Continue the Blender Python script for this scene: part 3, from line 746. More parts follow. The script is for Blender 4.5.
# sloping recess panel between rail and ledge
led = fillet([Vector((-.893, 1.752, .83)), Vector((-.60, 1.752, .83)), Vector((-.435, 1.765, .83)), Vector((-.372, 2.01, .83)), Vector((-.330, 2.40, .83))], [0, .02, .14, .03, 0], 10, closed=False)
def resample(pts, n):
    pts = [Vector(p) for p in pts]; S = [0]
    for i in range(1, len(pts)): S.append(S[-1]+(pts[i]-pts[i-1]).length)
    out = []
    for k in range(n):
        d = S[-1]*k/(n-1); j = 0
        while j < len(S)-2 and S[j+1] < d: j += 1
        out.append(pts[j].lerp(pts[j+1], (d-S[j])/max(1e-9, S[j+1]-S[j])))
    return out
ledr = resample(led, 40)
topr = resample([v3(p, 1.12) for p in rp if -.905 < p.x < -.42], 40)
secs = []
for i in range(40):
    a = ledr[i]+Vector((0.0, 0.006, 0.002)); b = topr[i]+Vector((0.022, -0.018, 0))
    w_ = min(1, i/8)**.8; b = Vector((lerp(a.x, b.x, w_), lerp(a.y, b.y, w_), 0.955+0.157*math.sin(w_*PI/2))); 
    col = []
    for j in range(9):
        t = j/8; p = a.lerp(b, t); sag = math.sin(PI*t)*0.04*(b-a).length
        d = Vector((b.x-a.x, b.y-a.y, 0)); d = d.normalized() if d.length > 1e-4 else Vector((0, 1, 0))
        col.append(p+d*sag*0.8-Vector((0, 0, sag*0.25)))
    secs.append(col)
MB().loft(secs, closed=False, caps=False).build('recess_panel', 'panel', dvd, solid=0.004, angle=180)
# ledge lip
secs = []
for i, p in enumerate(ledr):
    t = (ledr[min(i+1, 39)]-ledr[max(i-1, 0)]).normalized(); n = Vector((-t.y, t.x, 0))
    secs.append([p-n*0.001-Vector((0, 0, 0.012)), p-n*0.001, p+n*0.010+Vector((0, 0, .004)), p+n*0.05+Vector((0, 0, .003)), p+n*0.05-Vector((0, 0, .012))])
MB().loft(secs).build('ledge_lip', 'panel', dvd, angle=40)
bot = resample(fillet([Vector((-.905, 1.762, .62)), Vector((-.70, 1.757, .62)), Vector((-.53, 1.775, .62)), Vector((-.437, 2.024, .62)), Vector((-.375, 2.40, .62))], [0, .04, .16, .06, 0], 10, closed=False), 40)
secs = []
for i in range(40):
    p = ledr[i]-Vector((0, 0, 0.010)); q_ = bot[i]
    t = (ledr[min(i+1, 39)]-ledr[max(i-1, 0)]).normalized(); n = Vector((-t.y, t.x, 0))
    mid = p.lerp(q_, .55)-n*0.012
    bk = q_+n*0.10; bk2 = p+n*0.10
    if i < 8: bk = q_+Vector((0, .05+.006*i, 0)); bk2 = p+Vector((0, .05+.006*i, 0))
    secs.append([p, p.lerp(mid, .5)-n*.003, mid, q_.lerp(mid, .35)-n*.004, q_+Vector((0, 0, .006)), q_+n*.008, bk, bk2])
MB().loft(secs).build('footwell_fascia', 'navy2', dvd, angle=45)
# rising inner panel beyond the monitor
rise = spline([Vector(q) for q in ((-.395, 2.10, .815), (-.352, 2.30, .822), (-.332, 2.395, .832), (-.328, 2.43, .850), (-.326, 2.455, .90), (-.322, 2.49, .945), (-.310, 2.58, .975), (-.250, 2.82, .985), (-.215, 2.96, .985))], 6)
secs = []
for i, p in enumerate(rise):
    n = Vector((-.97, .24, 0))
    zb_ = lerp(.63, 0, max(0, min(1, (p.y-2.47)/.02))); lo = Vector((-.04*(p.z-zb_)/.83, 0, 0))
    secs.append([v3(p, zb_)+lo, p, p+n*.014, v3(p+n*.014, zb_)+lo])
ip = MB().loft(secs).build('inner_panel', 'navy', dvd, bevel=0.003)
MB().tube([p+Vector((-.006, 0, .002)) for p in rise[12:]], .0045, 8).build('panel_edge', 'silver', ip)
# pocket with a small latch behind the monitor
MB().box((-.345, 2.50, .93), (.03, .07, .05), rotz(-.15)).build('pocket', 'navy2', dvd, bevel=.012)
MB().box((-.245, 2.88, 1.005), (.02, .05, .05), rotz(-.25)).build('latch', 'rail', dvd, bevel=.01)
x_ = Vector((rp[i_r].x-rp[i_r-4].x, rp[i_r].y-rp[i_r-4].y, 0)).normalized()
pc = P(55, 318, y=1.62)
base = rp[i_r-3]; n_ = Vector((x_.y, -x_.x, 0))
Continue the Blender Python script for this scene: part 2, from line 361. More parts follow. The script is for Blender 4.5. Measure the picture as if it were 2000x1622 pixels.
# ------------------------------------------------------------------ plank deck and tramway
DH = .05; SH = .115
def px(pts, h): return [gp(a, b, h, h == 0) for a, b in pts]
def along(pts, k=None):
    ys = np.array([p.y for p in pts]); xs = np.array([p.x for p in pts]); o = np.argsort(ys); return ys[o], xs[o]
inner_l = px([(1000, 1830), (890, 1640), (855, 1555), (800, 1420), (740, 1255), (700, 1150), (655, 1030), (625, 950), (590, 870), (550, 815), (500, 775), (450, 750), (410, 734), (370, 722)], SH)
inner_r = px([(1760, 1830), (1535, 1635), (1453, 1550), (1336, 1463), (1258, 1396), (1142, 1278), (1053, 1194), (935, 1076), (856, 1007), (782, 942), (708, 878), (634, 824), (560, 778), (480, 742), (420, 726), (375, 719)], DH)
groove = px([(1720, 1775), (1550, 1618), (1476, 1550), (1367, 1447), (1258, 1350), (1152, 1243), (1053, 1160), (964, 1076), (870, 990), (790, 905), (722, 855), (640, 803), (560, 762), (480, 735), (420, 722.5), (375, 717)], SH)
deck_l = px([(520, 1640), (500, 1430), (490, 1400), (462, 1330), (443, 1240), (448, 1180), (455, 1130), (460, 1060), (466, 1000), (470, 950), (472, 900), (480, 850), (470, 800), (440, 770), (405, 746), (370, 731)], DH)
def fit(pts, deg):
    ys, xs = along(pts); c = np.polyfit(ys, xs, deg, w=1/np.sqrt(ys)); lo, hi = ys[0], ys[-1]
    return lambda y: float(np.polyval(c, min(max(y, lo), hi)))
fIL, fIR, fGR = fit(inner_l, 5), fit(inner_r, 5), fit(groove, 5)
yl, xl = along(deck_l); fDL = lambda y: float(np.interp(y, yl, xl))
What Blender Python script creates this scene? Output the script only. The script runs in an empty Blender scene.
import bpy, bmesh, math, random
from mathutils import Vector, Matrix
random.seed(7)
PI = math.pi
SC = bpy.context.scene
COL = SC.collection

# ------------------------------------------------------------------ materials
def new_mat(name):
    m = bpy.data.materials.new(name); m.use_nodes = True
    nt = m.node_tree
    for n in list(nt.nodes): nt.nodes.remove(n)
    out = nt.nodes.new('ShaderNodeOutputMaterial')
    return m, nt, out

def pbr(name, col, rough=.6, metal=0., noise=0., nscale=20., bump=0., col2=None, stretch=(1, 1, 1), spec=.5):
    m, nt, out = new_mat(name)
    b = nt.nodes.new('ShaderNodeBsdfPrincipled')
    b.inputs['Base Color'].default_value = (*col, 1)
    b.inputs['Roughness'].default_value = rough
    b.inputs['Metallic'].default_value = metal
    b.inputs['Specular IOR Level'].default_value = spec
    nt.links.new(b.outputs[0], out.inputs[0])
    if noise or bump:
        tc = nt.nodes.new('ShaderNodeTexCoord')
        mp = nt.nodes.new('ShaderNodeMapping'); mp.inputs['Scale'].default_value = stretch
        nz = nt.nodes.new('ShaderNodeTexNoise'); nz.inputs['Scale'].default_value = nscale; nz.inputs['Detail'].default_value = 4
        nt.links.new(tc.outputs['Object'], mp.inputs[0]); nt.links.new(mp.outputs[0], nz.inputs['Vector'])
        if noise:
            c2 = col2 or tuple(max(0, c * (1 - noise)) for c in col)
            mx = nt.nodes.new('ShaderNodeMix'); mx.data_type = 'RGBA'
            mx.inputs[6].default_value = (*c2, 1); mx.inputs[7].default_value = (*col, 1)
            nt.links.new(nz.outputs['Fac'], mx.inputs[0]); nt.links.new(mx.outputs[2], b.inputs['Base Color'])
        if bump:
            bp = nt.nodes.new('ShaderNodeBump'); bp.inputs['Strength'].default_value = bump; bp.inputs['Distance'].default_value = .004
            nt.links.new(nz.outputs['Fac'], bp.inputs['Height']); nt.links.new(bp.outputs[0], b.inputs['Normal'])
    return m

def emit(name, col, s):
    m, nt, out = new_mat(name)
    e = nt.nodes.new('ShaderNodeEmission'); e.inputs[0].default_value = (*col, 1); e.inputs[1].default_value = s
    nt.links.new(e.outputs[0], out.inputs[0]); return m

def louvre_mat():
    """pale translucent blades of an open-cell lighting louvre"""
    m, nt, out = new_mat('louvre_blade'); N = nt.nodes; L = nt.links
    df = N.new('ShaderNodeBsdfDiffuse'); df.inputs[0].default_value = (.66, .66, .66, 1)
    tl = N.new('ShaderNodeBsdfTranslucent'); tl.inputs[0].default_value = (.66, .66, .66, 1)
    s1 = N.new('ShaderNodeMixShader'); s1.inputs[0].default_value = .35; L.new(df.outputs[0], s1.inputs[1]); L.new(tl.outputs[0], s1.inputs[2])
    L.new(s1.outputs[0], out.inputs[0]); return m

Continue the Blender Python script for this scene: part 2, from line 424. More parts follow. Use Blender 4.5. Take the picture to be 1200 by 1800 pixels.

+++++

▶ **WHAT THE TASK ASKS**
Filter lines by "picture" and return each hit.

▶ **RESULT OF THE TASK**
Continue the Blender Python script for this scene: part 2, from line 361. More parts follow. The script is for Blender 4.5. Measure the picture as if it were 2000x1622 pixels.
Continue the Blender Python script for this scene: part 2, from line 424. More parts follow. Use Blender 4.5. Take the picture to be 1200 by 1800 pixels.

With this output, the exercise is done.